> [Stated task]: Give every line of the material again, exactly as written.

> [Source data]:
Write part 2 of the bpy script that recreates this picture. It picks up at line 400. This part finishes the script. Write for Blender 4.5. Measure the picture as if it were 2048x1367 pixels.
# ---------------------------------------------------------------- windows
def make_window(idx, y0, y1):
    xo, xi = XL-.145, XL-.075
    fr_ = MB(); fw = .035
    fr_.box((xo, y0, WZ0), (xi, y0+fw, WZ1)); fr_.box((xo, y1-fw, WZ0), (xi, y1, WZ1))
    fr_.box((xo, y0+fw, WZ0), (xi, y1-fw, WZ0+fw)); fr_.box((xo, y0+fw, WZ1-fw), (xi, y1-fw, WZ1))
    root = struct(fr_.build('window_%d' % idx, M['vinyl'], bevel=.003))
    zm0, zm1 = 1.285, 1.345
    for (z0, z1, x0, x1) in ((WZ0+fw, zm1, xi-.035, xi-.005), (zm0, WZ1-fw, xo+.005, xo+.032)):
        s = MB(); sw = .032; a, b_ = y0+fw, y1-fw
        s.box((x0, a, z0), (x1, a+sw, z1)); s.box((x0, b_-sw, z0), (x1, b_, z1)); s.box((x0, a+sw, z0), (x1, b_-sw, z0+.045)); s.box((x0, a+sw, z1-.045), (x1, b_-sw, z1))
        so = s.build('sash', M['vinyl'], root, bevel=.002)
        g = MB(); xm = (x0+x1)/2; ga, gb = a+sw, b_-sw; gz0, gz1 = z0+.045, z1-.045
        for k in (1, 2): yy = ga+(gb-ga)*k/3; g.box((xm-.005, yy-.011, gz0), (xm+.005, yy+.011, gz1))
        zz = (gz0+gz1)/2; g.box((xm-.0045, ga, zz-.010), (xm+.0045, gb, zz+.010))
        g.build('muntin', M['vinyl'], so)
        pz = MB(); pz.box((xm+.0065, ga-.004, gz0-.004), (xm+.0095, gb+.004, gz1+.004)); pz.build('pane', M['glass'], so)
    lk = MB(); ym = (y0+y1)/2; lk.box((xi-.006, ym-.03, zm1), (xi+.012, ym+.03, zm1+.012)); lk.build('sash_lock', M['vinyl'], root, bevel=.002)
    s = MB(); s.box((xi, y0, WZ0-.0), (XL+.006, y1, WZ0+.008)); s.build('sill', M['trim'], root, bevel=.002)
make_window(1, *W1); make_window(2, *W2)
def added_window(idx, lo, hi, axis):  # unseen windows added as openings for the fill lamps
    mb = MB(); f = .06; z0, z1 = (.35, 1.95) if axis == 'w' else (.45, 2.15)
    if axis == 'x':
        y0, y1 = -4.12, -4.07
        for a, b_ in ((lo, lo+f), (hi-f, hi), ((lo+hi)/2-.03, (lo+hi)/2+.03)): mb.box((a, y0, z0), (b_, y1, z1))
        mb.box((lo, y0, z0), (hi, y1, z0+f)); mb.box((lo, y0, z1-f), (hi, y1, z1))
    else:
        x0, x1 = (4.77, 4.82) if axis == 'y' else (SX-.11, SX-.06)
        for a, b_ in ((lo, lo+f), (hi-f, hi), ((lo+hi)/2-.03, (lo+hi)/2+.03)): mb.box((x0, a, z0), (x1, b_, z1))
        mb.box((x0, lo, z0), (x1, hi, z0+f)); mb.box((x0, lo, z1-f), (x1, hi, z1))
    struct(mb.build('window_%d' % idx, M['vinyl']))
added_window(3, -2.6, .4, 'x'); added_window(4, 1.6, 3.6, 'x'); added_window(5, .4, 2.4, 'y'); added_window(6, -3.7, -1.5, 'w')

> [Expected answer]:
Write part 2 of the bpy script that recreates this picture. It picks up at line 400. This part finishes the script. Write for Blender 4.5. Measure the picture as if it were 2048x1367 pixels.
# ---------------------------------------------------------------- windows
def make_window(idx, y0, y1):
    xo, xi = XL-.145, XL-.075
    fr_ = MB(); fw = .035
    fr_.box((xo, y0, WZ0), (xi, y0+fw, WZ1)); fr_.box((xo, y1-fw, WZ0), (xi, y1, WZ1))
    fr_.box((xo, y0+fw, WZ0), (xi, y1-fw, WZ0+fw)); fr_.box((xo, y0+fw, WZ1-fw), (xi, y1-fw, WZ1))
    root = struct(fr_.build('window_%d' % idx, M['vinyl'], bevel=.003))
    zm0, zm1 = 1.285, 1.345
    for (z0, z1, x0, x1) in ((WZ0+fw, zm1, xi-.035, xi-.005), (zm0, WZ1-fw, xo+.005, xo+.032)):
        s = MB(); sw = .032; a, b_ = y0+fw, y1-fw
        s.box((x0, a, z0), (x1, a+sw, z1)); s.box((x0, b_-sw, z0), (x1, b_, z1)); s.box((x0, a+sw, z0), (x1, b_-sw, z0+.045)); s.box((x0, a+sw, z1-.045), (x1, b_-sw, z1))
        so = s.build('sash', M['vinyl'], root, bevel=.002)
        g = MB(); xm = (x0+x1)/2; ga, gb = a+sw, b_-sw; gz0, gz1 = z0+.045, z1-.045
        for k in (1, 2): yy = ga+(gb-ga)*k/3; g.box((xm-.005, yy-.011, gz0), (xm+.005, yy+.011, gz1))
        zz = (gz0+gz1)/2; g.box((xm-.0045, ga, zz-.010), (xm+.0045, gb, zz+.010))
        g.build('muntin', M['vinyl'], so)
        pz = MB(); pz.box((xm+.0065, ga-.004, gz0-.004), (xm+.0095, gb+.004, gz1+.004)); pz.build('pane', M['glass'], so)
    lk = MB(); ym = (y0+y1)/2; lk.box((xi-.006, ym-.03, zm1), (xi+.012, ym+.03, zm1+.012)); lk.build('sash_lock', M['vinyl'], root, bevel=.002)
    s = MB(); s.box((xi, y0, WZ0-.0), (XL+.006, y1, WZ0+.008)); s.build('sill', M['trim'], root, bevel=.002)
make_window(1, *W1); make_window(2, *W2)
def added_window(idx, lo, hi, axis):  # unseen windows added as openings for the fill lamps
    mb = MB(); f = .06; z0, z1 = (.35, 1.95) if axis == 'w' else (.45, 2.15)
    if axis == 'x':
        y0, y1 = -4.12, -4.07
        for a, b_ in ((lo, lo+f), (hi-f, hi), ((lo+hi)/2-.03, (lo+hi)/2+.03)): mb.box((a, y0, z0), (b_, y1, z1))
        mb.box((lo, y0, z0), (hi, y1, z0+f)); mb.box((lo, y0, z1-f), (hi, y1, z1))
    else:
        x0, x1 = (4.77, 4.82) if axis == 'y' else (SX-.11, SX-.06)
        for a, b_ in ((lo, lo+f), (hi-f, hi), ((lo+hi)/2-.03, (lo+hi)/2+.03)): mb.box((x0, a, z0), (x1, b_, z1))
        mb.box((x0, lo, z0), (x1, hi, z0+f)); mb.box((x0, lo, z1-f), (x1, hi, z1))
    struct(mb.build('window_%d' % idx, M['vinyl']))
added_window(3, -2.6, .4, 'x'); added_window(4, 1.6, 3.6, 'x'); added_window(5, .4, 2.4, 'y'); added_window(6, -3.7, -1.5, 'w')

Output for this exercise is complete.